THE EXERCISE: The lines to be extracted run from the start of the listing through the line containing "rad = math.radians"; copy them exactly and nothing else.

INFORMATION SUPPLIED:
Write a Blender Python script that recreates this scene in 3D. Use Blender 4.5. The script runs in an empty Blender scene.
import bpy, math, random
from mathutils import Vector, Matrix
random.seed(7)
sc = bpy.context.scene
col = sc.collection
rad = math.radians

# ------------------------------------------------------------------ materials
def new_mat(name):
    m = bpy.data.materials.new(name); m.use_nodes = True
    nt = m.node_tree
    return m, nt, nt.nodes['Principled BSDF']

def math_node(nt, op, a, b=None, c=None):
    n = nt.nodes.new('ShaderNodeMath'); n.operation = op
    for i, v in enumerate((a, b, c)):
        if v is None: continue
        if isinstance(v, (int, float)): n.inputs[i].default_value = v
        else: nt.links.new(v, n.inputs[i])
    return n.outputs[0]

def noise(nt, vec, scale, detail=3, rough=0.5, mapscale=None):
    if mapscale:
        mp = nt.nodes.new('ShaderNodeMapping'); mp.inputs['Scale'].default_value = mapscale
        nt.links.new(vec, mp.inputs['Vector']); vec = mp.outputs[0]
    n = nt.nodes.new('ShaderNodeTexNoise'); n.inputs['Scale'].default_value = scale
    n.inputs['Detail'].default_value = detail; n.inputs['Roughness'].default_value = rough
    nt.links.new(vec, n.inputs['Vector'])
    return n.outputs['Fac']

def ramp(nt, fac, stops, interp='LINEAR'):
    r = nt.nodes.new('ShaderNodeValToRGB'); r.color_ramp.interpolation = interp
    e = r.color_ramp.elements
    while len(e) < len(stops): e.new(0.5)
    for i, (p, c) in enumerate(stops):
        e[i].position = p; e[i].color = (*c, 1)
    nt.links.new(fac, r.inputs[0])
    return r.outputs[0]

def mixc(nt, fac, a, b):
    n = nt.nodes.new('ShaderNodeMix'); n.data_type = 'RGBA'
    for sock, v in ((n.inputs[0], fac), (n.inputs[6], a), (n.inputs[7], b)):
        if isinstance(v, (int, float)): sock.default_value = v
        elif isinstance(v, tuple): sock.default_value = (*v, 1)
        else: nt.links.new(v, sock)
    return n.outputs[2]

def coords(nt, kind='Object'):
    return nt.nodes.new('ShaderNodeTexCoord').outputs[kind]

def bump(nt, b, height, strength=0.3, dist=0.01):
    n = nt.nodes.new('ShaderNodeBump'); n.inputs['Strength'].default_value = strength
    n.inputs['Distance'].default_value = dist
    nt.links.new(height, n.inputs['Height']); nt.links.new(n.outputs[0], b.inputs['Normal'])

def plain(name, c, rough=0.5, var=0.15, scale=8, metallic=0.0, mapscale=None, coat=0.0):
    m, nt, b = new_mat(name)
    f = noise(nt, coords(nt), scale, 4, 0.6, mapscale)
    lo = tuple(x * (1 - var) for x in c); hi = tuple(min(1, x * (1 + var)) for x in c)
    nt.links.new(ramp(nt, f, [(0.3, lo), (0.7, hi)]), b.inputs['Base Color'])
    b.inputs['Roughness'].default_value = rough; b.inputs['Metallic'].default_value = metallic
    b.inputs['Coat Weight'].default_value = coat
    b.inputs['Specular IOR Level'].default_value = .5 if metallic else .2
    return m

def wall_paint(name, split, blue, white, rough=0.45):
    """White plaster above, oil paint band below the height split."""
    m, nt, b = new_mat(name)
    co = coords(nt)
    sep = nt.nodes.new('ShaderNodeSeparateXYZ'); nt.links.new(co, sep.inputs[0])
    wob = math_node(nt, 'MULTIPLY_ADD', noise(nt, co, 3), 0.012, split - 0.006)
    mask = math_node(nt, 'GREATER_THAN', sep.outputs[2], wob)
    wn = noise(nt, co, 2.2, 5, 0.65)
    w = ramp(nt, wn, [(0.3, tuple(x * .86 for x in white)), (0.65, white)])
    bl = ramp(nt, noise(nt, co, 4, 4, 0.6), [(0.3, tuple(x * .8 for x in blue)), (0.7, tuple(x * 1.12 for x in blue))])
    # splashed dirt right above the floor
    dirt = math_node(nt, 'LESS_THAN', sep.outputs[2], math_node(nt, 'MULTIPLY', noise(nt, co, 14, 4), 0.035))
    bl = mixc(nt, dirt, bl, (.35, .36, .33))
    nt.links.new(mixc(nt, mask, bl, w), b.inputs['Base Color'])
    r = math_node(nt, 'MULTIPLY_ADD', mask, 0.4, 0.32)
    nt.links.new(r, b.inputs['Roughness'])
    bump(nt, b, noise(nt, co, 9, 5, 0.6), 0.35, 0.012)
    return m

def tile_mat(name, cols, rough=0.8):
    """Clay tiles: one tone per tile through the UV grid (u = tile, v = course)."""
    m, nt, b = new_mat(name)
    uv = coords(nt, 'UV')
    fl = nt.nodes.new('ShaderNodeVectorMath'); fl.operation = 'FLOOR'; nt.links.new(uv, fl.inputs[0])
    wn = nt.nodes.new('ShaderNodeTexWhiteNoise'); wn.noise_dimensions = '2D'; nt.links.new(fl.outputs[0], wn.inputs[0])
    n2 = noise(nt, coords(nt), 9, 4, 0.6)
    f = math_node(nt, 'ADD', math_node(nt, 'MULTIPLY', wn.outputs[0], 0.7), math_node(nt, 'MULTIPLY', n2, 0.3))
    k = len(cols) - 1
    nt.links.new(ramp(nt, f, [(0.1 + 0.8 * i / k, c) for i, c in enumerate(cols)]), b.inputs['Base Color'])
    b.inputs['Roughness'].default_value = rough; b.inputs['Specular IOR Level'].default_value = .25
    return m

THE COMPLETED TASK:
Write a Blender Python script that recreates this scene in 3D. Use Blender 4.5. The script runs in an empty Blender scene.
import bpy, math, random
from mathutils import Vector, Matrix
random.seed(7)
sc = bpy.context.scene
col = sc.collection
rad = math.radians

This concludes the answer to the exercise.